Таким образом, присматриваясь ближе к абсолютному эгоизму, этому рычагу, которым анархизм надеется опрокинуть самое понятие о государстве, мы, к изумлению, видим, что это не разрушительный рычаг, а самая твердая опора всех существовавших данных государственных форм. Идеал Штирнера как две капли воды похож на самую мрачную действительность. <…>
Если теперь от политических содержаний перейти к экономическим, то увидим, что и тут Штирнер, желая сокрушить основы социализма, в действительности является лишь скромным комментатором социалистической же программы и тактики. В самом деле, как по учению анархизма должны поступить эгоисты, сознав свою экономическую зависимость от теперешних собственников? Вот ответ Штирнера. «Если мы хотим, — говорит он, — завладеть землей, вместо того, чтобы дать пользоваться ею теперешним “землевладельцам”, то сойдемся вместе, совокупим все усилия, образуем союз, который и станет собственником земли. И равным образом как земли, мы лишим их и другой их собственности, чтобы превратить ее в свою, в собственность похитителей. Соединимся же, чтобы совершить это похищение».
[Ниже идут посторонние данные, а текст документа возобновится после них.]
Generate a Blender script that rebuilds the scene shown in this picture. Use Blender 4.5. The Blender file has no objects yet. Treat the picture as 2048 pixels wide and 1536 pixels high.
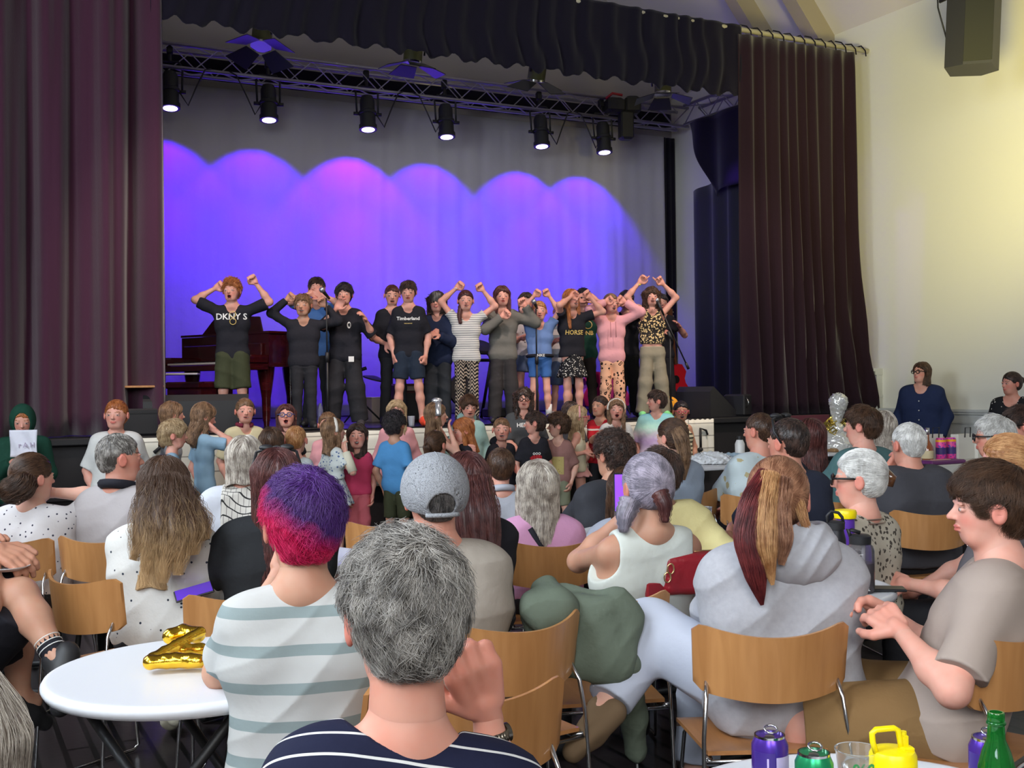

Призыв этот, очевидно, относится к неимущим, к тем самым, к кому обращена проповедь социализма. По содержанию своему призыв этот советует, во–1–х, составить союз, т. е. придать своей борьбе характер классовый, во–2–х, требования своего эгоизма основывать не на рассуждениях о правах, а на силе и, в 3–х, отнятую землю и другое имущество превратить в общую собственность союза. Все эти советы «отца анархизма» абсолютно совпадают с программой и тактикой правоверного социализма. Трагическое положение анархической доктрины заключается в том, что она не в силах выдумать такого формального определения, которое не приходилось бы в пору ко всем существующим содержаниям. Но если идея анархизма такова, что она применима ко всякому историческому строю, то, очевидно, это идея пустая, бессодержательная. Штирнер хотел всей своей доктриной врасти в чистую эмпирику, но его эмпирически найденная личность оказалась самой общей, формальной, отвлеченной идеей из всех, какие когда–либо существовали в умозрении. Его личность относится враждебно к исторически сложившейся жизни лишь потому, что она вне истории и вне жизни.
<…> Может быть, цель анархизма — идти дальше от того места, где остановился социализм, и освободить личность даже от той власти, которая служит его же интересам, даже от того союза эгоистов, в который он добровольно поступит, от обязанности исполнить даже тот договор, который он сам заключит? Если это так, то мы открыли пункт, где анархизм действительно расходится с социализмом, и это чрезвычайно важно. Оставляя социализму устройство всех внешних содержаний, анархизм, быть может, стремится стать современной религией, ибо религия тем и отличается от политики и морали, что она заботится не о внешнем устройстве, но о внутреннем душевном строе и совместима со всяким внешним содержанием.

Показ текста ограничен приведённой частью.